** WORK TO DO **
Copy exactly the lines from the one containing "Write part 2" through the one containing "0.9, var=0.3, scale=4)", both included, and nothing else.

** EXTRACTED RECORDS **
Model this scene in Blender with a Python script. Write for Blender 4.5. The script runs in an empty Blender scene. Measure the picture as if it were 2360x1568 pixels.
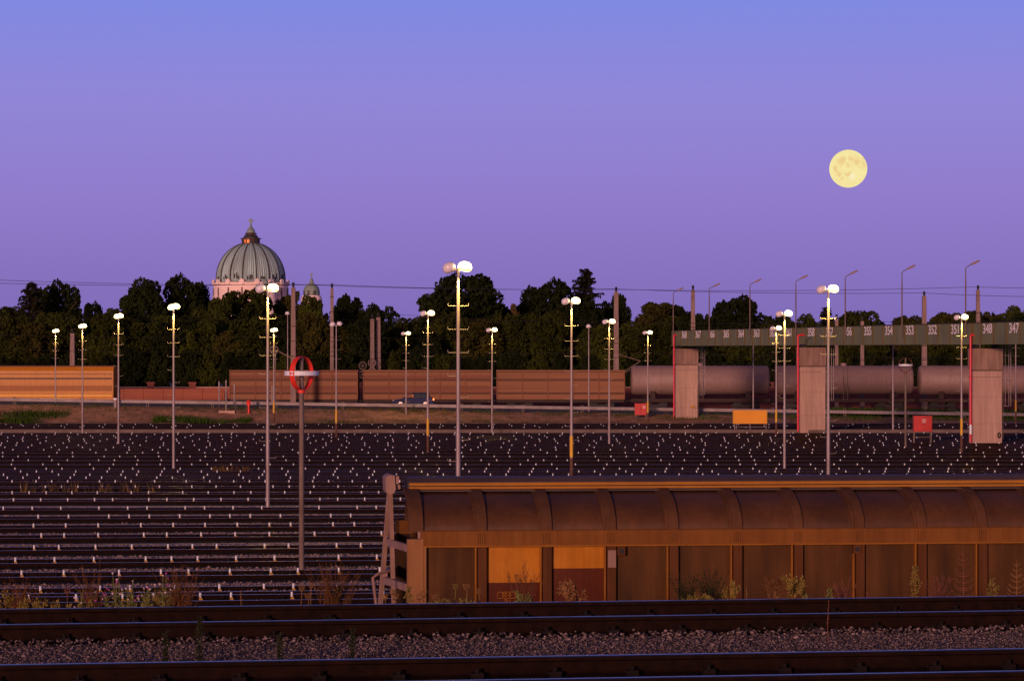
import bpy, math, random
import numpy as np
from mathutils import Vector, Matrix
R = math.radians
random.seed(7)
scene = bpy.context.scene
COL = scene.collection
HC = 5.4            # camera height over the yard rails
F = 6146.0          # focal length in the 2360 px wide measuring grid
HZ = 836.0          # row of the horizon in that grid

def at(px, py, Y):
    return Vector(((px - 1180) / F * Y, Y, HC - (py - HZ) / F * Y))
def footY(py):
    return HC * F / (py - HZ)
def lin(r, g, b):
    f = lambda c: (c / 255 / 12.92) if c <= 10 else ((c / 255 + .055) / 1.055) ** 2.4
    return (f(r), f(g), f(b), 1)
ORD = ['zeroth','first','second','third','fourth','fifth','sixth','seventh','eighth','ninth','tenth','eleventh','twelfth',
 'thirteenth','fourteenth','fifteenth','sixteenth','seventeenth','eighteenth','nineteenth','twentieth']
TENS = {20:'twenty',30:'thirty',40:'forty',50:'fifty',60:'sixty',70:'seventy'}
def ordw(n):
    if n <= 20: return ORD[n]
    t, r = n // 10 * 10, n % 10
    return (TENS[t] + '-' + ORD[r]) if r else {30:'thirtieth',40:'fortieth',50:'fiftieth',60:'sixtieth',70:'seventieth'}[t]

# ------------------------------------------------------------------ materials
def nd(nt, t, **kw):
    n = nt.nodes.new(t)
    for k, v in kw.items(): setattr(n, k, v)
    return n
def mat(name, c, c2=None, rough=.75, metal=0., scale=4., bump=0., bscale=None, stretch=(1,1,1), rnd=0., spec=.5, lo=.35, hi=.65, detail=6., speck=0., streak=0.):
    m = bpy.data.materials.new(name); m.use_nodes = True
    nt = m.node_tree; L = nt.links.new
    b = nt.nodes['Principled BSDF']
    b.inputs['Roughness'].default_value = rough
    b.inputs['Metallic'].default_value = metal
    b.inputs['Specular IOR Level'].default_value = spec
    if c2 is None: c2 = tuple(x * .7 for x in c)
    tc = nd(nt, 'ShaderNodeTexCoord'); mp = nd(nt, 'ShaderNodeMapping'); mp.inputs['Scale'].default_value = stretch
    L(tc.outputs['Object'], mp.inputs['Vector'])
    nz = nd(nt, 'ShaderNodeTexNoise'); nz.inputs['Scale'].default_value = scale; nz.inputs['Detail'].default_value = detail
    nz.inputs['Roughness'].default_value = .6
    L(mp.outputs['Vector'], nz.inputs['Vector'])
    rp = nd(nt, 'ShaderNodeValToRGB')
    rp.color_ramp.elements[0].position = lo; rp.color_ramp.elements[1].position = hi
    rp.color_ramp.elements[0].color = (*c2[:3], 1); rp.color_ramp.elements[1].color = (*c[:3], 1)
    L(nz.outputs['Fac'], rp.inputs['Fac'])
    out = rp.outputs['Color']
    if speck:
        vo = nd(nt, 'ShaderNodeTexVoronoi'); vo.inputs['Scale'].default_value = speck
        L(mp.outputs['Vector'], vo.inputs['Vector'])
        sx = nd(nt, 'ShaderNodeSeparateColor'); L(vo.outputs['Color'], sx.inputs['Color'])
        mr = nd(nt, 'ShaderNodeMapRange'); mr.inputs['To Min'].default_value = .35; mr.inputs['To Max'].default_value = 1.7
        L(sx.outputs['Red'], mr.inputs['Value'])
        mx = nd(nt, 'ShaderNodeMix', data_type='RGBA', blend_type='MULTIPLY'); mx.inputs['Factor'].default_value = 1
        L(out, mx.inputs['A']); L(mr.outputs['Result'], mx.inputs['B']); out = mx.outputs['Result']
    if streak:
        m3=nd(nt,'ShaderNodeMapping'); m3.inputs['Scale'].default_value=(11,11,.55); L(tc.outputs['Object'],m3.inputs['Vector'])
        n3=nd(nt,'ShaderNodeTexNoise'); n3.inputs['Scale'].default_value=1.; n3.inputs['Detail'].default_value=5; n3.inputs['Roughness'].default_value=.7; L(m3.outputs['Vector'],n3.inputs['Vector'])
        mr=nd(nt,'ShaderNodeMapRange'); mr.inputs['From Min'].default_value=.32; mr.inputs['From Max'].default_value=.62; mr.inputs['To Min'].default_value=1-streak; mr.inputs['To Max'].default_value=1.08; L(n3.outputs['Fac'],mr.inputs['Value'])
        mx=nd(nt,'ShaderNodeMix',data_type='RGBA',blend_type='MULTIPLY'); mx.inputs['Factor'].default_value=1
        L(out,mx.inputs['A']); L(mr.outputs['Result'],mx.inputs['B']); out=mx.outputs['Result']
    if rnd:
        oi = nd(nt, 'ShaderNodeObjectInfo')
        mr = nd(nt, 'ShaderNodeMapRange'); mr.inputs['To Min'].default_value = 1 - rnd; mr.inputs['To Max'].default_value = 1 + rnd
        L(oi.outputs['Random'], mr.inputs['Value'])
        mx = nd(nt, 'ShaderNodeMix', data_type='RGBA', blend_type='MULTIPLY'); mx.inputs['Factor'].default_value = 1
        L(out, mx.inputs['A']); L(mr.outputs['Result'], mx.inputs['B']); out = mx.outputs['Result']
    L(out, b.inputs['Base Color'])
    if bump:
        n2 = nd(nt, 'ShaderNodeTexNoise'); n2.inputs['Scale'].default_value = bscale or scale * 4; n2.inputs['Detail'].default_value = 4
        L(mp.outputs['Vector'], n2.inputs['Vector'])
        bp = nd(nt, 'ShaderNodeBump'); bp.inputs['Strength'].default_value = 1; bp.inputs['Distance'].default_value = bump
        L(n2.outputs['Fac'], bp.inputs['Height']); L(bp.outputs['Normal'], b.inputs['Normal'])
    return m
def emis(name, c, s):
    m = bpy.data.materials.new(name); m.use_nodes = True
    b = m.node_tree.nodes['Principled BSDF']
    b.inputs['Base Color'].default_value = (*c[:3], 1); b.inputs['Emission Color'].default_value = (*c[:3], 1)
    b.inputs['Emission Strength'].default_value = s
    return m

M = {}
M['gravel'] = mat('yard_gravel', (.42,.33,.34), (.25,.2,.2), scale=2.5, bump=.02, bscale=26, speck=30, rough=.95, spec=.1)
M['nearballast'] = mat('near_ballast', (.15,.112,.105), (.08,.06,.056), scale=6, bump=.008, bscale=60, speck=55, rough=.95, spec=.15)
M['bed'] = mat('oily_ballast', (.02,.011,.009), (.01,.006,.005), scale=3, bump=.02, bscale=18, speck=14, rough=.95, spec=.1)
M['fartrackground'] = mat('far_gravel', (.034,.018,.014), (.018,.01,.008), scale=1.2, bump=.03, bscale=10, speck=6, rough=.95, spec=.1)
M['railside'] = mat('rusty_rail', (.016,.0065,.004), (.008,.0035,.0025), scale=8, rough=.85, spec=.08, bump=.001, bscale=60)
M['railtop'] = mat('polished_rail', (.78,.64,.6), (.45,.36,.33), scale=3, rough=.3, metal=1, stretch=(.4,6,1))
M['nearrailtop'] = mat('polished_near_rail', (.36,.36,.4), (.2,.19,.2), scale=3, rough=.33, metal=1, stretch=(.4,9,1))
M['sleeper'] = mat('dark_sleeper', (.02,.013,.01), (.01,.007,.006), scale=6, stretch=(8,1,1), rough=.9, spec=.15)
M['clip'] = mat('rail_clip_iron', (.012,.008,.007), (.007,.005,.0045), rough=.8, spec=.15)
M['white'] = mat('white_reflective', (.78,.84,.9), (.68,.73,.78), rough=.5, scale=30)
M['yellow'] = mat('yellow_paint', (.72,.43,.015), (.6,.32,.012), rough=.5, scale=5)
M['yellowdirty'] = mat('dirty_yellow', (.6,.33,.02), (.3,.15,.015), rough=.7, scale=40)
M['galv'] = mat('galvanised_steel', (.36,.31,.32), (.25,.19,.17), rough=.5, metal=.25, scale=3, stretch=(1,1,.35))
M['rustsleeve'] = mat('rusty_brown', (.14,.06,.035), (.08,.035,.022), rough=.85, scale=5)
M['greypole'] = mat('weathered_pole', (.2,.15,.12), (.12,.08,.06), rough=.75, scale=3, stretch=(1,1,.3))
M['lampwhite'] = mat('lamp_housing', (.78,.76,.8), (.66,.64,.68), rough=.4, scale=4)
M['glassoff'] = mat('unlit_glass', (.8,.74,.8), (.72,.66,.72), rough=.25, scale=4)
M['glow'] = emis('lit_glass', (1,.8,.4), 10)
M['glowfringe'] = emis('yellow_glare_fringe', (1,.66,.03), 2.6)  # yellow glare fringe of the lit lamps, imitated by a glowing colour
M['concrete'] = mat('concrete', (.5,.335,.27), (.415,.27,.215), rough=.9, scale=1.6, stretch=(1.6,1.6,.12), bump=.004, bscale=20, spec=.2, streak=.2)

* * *

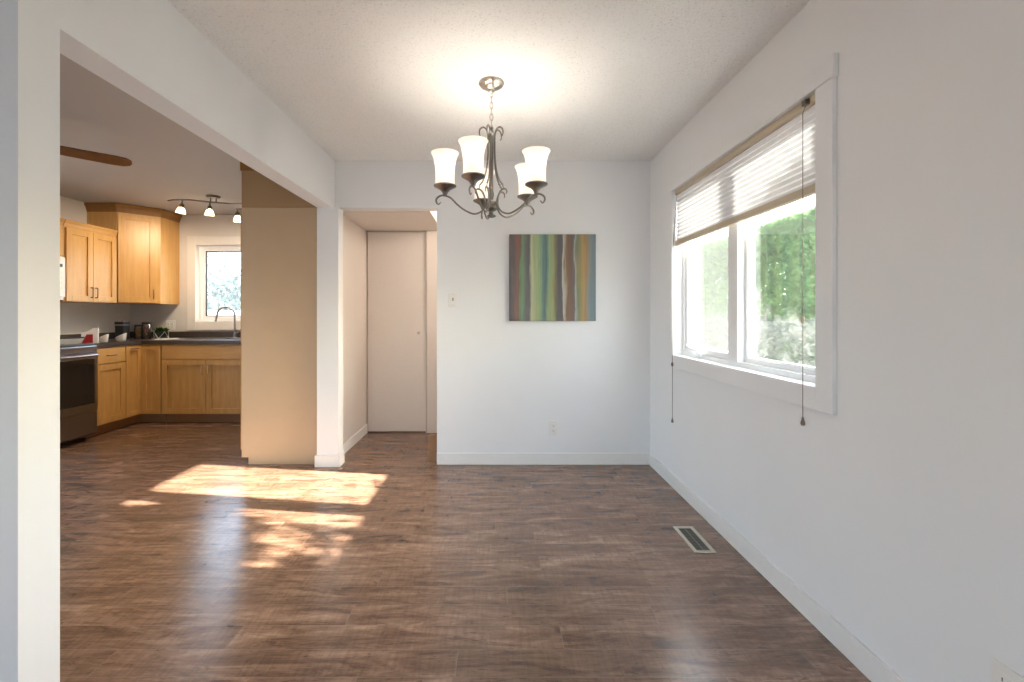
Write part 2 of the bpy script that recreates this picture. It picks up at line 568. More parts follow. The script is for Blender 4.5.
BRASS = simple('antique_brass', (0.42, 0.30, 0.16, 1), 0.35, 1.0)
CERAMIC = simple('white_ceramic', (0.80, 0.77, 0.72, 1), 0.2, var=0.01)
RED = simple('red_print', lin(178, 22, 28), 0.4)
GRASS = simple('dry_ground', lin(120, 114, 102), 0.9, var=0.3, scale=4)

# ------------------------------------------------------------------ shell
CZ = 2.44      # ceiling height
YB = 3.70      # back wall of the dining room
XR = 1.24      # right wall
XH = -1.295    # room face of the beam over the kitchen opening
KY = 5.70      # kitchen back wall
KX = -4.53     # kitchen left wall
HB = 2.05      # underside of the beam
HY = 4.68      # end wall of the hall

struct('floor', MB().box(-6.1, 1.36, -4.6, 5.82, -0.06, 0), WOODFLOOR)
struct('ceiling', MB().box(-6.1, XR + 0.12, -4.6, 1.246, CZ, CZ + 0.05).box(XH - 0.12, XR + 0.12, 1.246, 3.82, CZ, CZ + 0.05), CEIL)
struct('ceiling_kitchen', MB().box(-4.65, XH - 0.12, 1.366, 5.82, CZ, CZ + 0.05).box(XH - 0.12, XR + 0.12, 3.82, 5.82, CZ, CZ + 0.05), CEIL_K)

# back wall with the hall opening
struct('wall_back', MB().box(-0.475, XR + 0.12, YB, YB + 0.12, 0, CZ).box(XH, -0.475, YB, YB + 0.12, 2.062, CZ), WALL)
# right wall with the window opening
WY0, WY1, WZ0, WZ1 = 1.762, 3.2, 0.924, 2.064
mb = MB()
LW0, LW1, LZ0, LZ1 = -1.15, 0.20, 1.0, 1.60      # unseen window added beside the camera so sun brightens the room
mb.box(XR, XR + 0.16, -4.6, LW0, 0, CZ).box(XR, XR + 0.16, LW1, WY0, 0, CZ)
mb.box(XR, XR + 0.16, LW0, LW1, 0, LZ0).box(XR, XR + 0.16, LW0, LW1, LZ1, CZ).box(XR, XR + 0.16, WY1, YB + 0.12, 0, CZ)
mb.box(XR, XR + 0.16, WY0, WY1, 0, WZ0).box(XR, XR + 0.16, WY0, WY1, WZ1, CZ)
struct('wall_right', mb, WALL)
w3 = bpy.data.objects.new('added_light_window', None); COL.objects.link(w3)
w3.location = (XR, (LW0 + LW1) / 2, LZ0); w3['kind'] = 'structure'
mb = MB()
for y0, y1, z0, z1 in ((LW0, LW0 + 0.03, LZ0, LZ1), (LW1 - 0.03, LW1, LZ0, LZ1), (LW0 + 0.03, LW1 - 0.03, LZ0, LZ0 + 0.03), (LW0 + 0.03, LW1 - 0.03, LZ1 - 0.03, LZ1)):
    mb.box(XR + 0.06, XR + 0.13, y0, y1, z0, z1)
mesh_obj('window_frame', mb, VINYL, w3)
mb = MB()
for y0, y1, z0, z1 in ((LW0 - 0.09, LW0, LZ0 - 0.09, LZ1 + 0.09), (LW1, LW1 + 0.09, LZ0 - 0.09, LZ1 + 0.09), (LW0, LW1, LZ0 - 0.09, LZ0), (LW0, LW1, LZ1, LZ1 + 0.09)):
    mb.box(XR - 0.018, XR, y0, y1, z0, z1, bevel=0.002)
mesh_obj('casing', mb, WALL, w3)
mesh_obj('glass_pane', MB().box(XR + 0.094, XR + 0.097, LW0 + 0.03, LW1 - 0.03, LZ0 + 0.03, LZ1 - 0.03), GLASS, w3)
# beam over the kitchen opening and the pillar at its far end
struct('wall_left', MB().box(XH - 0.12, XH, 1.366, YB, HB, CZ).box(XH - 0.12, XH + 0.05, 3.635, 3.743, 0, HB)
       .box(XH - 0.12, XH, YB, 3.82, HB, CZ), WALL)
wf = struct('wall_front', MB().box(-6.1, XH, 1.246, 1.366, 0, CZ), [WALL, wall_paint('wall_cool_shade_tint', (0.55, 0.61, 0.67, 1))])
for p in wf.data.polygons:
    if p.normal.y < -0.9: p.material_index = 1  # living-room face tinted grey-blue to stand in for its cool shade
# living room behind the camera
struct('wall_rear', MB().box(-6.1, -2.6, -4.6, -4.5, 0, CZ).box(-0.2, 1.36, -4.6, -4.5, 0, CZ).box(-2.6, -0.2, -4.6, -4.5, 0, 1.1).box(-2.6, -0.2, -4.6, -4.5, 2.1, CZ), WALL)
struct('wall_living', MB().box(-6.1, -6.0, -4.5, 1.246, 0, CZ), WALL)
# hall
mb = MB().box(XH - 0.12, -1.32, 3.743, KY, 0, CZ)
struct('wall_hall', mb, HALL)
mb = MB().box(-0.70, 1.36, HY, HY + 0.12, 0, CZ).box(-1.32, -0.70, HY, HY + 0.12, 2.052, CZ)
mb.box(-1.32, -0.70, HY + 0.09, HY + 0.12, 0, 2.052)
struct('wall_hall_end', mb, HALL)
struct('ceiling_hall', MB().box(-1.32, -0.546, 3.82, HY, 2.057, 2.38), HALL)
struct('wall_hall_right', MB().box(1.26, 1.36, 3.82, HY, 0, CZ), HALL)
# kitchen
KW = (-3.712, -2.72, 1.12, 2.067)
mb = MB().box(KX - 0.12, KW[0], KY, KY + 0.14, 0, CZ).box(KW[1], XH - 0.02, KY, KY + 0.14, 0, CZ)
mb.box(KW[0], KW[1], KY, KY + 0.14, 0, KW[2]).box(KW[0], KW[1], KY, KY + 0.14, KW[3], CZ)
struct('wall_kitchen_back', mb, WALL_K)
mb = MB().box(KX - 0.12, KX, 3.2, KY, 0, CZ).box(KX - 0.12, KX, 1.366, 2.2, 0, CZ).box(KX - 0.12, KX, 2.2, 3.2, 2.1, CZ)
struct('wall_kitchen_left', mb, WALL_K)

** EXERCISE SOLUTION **
Write part 2 of the bpy script that recreates this picture. It picks up at line 568. More parts follow. The script is for Blender 4.5.
BRASS = simple('antique_brass', (0.42, 0.30, 0.16, 1), 0.35, 1.0)
CERAMIC = simple('white_ceramic', (0.80, 0.77, 0.72, 1), 0.2, var=0.01)
RED = simple('red_print', lin(178, 22, 28), 0.4)
GRASS = simple('dry_ground', lin(120, 114, 102), 0.9, var=0.3, scale=4)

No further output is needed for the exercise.